Teams are made on the fly, thrown together in meeting rooms and sealed on a few scrimmages on the practice field – not by making rookies act like personal valets.

And yet football persists as if training camp is the Sigma Chi house.

Last summer, not long after head of the NFL Players Association DeMaurice Smith begged his constituents to start saving 25 percent of their money in preparation for a potential looming lockout, the San Diego Chargers treated themselves to a $14,508.67 dinner at the expense of first-round pick Larry English(notes). If English was upset about this development, his teammate Shawne Merriman(notes) offered comfort by claiming to have picked up a $32,000 tab run up by fellow Chargers in his rookie season.

The Chargers, properly bonded as a team by English's generosity, lost three of their first five games.

Twelve years ago, in a hazing ritual that still defies explanation, several New Orleans Saints players forced rookies to put pillowcases over their heads and run a gantlet of trusted older teammates who smacked them with bags of coins. One player wound up with blurred vision; another had a broken nose.

"My worst street fight when I was a little kid wasn't this bad," Jeff Danish, one of the injured players, told the New York Times.

Williams signs autographs – and holds his own pads Monday.
(Tony Gutierrez/AP Photo)

Of course that Saints team went 6-10.

At some point you would think athletes would understand the emptiness of their hazing. In recent years baseball players seem to have taken great joy in forcing their rookie teammates to walk through airports in the most ridiculous of costumes as if dressing each other in Hooters-girl outfits seals a male bond and builds a team.
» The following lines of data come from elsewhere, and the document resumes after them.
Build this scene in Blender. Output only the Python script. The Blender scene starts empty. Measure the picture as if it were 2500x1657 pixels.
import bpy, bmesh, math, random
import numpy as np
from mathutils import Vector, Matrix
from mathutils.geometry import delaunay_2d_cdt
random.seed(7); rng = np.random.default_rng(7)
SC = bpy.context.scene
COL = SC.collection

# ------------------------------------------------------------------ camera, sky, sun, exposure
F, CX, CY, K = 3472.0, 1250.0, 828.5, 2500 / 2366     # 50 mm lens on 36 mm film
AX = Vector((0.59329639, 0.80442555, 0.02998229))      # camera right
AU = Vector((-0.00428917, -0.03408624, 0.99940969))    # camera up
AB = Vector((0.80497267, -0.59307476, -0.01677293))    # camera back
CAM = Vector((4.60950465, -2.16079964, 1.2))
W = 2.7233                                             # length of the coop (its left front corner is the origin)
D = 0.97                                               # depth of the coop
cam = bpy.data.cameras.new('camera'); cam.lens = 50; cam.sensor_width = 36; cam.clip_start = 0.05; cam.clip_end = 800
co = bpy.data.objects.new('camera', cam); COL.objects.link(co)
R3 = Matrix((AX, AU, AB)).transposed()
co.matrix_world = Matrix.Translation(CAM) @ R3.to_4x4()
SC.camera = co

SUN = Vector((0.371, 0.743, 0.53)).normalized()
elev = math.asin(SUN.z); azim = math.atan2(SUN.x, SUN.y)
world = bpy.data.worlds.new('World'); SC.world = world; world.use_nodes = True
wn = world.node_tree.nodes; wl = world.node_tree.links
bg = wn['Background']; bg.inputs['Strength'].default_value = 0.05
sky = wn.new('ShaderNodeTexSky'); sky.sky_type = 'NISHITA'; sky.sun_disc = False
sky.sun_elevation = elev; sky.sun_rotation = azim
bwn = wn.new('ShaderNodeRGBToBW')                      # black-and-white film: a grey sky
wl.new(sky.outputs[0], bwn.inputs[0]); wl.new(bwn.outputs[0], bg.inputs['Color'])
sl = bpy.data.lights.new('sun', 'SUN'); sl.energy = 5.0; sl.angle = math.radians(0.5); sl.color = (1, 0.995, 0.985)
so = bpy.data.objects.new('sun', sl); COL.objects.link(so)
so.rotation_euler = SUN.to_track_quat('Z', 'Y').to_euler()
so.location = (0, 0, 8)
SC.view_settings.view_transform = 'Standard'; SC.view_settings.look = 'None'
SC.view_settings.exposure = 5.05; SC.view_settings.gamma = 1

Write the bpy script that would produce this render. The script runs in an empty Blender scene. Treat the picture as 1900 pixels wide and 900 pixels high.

Mostly what happens is a bunch of players who won't be on the team in a few weeks humiliate a bunch of players who won't be on the team in a few weeks. And that makes a team?

Funny how it took Dez Bryant, known in college for his tardiness and general lack of preparedness for adulthood, to show the Cowboys how childish they have been.

"It's not about playing games."

Maybe the Cowboys, January's losers too many times these last few years, will finally learn that.